## DIRECTIONS FOR THIS TASK
List each line of the data that holds the string "from", please.

## STORED DATA
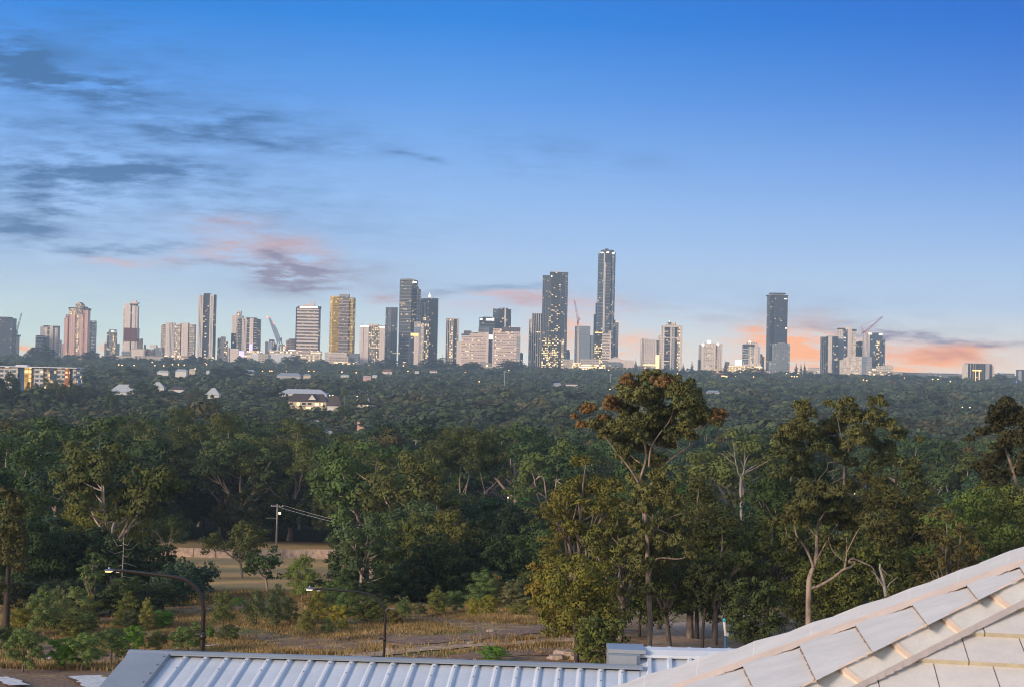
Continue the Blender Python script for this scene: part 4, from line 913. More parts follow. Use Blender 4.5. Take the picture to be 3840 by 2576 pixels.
for k, (a, b, t, mt, lb) in enumerate([(3384, 3618, 1399, 'greyblue_low', 'very long low grey shed along the horizon before the isolated dark building'), (3430, 3470, 1404, 'beige', 'short pale shed in front of the long grey shed on the horizon'),
        (3476, 3520, 1413, 'blank', 'low white warehouse among treetops near the lattice mast'), (3732, 3768, 1416, 'blank', 'white warehouse wall between the isolated dark building and the blue light'),
        (3760, 3806, 1400, 'greyblue_low', 'grey flat-roofed shed on the horizon past the isolated dark building')]):
    low('warehouse', lb, 2850 + 30 * k, (a, b), [B('facade', a, b, t, mt, dep=30), B('roof', a - 1, b + 1, t - 2, 'metalw', b=t, dy=-1, dep=32)])

# --- cranes
steel_g = plain('crane_grey_steel', (.28, .30, .34), .6); steel_r = plain('crane_red_steel', (.42, .07, .05), .6); steel_b = plain('crane_blue_steel', (.22, .28, .38), .5)
conc = plain('concrete_core', (.42, .40, .40), .8)
redlamp = plain('red_warning_lamp', (.8, .1, .05), .5, emit=(1, .15, .05), estr=2.40)
def lattice(mb, a, b, w, mat, n=10):
    """square lattice boom from a to b"""
    a, b = Vector(a), Vector(b); d = (b - a).normalized()
    s = d.cross(Vector((0, 1, 0))); s = s.normalized() if s.length > .01 else Vector((1, 0, 0)); q = d.cross(s).normalized()
    cor = [(s * i + q * j) * w / 2 for i, j in ((-1, -1), (1, -1), (1, 1), (-1, 1))]
    r = w * .11
    for c in cor: mb.tube([a + c, b + c], r, mat, 4)
    for k in range(n):
        p0 = a.lerp(b, k / n); p1 = a.lerp(b, (k + 1) / n)
        for i in range(4): mb.tube([p0 + cor[i], p1 + cor[(i + 1) % 4]], r * .7, mat, 3)
def crane(label, D, mast_px, boom_px, counter_px, mat, mw=3.0, tie=True, extra=None):
    b = P(mast_px[0][0], mast_px[0][1], D); root = empty('tower_crane', b, label, 'crane')
    L = lambda p: P(p[0], p[1], D) - b
    mb = MB(); lattice(mb, (0, 0, 0), L(mast_px[1]), mw, mat); mb.build('mast', root)
    mb = MB(); lattice(mb, L(boom_px[0]), L(boom_px[1]), mw * .8, mat, 14); mb.build('jib', root)
    mb = MB(); lattice(mb, L(boom_px[0]), L(counter_px), mw * .9, mat, 4)
    c = L(counter_px); mb.box(c.x - mw * .8, c.x + mw * .8, -1, 1, c.z - mw * 1.2, c.z + .2, conc); mb.build('counter_jib', root)
    if tie:
        mb = MB(); top = L(tie); mb.tube([L(boom_px[0]), top], mw * .15, mat, 4); mb.tube([top, L(boom_px[1])], .22, mat, 3); mb.tube([top, c], .22, mat, 3); mb.build('tie_rods', root)
    mb = MB(); h = L(boom_px[0]); mb.box(h.x - mw * .7, h.x + mw * .7, -mw * .7, mw * .7, h.z - mw * 1.2, h.z - .05, mat); mb.build('cab', root)
    if extra: extra(root, L)
    return root
crane('thin grey construction crane on a pale concrete core with a steep jib', 2800, ((62, 1262), (62, 1244)), ((63, 1246), (81, 1174)), (55, 1252), steel_g, 2.4, tie=(60, 1236))
tower('lift_core', 'pale tapering concrete core standing under the thin grey crane', None, 2805, (56, 71), [B('shaft', 60, 68, 1262, 'plantw', dep=5), B('platform', 57, 71, 1256, 'plant', b=1263, dy=-1, dep=8)], cat='building site')
crane('red luffing crane with a long jib raised over the louvred tower', 2805, ((2166, 1226), (2167, 1206)), ((2167, 1208), (2154, 1126)), (2172, 1194), steel_r, 2.6, tie=(2171, 1184))
crane('red luffing crane with a long low-angled jib on the cluster beside the isolated tower group', 2815, ((3243, 1262), (3242, 1244)), ((3243, 1246), (3310, 1188)), (3232, 1246), steel_r, 2.8, tie=(3228, 1222))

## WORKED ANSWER
Continue the Blender Python script for this scene: part 4, from line 913. More parts follow. Use Blender 4.5. Take the picture to be 3840 by 2576 pixels.
    """square lattice boom from a to b"""